Customer Rating:      Summary: great book Comment: It is a very good way to learn how to cook Dim Sum. I haven't got so good books for cooking Chinese foods before. But I have it now!
Customer Rating:      Summary: Disappointed Comment: i'm basically a dim sum addict, and that's why i decided to buy this book after reading all those glowing reviews. however, after getting the book, i found that some recipes are quite dull. for example, the shrimp wanton soup called for a chicken stock that didn't suit the shrimp taste at all (my taste bud was conflicted). yes, i stuck to the recipe word for word so i know it's not my fault. also, the siu mai recipes used rice, which was weird (i'm accustomed to eating siu mai at the restaurant with only meat inside). i have yet to try the dessert section, and hopefully it will redeem the book's value. but so far, this was a disappointment.
Customer Rating:      Summary: The Ultimate Dim Sum Book Comment: This is the ultimate dim sum book--along with Wei-Chuan's other book, "Chinese Snacks" (which is essentially a dim sum book as well, but for the Peking and Shanghainese schools).

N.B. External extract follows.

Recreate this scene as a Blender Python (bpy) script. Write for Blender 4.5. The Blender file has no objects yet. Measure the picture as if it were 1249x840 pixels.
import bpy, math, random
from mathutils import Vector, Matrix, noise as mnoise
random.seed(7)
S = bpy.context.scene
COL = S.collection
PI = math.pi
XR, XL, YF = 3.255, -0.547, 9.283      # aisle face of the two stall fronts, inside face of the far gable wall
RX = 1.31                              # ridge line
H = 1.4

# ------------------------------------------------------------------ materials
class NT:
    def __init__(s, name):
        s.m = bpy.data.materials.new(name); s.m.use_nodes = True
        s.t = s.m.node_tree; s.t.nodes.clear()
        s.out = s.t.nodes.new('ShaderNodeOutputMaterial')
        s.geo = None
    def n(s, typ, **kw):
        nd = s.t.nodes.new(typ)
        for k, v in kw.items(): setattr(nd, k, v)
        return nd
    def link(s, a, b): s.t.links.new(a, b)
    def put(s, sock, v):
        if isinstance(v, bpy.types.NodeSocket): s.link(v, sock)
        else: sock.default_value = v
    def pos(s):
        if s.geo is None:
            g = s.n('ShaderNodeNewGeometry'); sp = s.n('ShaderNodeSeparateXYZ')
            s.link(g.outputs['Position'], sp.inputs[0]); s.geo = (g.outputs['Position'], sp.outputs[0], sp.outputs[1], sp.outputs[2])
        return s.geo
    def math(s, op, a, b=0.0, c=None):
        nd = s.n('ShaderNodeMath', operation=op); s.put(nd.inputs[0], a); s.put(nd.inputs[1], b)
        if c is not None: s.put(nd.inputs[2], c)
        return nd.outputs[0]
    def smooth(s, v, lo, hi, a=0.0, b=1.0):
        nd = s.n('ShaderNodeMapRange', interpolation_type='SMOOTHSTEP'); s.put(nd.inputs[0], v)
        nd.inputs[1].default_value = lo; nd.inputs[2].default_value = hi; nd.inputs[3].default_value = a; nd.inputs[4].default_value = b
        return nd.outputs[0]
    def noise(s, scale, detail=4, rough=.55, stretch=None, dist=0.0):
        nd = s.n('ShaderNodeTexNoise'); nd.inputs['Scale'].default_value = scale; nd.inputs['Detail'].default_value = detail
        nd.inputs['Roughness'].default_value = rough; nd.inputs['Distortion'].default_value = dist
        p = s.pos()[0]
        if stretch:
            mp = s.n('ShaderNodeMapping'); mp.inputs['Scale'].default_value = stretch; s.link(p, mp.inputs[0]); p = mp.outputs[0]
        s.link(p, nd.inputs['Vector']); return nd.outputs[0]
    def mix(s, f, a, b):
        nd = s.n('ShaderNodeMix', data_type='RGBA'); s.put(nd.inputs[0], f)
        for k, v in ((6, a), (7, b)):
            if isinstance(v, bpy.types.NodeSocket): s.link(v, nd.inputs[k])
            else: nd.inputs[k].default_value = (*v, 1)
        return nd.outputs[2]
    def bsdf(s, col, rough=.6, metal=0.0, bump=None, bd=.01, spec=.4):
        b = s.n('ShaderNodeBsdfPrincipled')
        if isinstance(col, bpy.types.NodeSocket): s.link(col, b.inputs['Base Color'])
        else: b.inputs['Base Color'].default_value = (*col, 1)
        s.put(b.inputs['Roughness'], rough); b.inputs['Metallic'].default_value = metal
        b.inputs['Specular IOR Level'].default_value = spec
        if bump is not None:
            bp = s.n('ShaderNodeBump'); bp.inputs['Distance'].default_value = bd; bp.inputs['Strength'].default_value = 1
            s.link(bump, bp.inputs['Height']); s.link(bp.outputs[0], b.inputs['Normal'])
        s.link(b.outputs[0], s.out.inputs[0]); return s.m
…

If you want to have the ultimate in authenticity, this/these are the book(s) for you.
That said, there is one drawback: the recipes are written by Chinese for Chinese, and although the recipes are in both English and Chinese--and the English is very respectable--there is no denying that some effort will have to be made for English speakers, especially neophyte dim sum chefs, to bridge the gap.
Despite that one shortcoming, I can heartily recommend these two books to the enthusiastic amateur.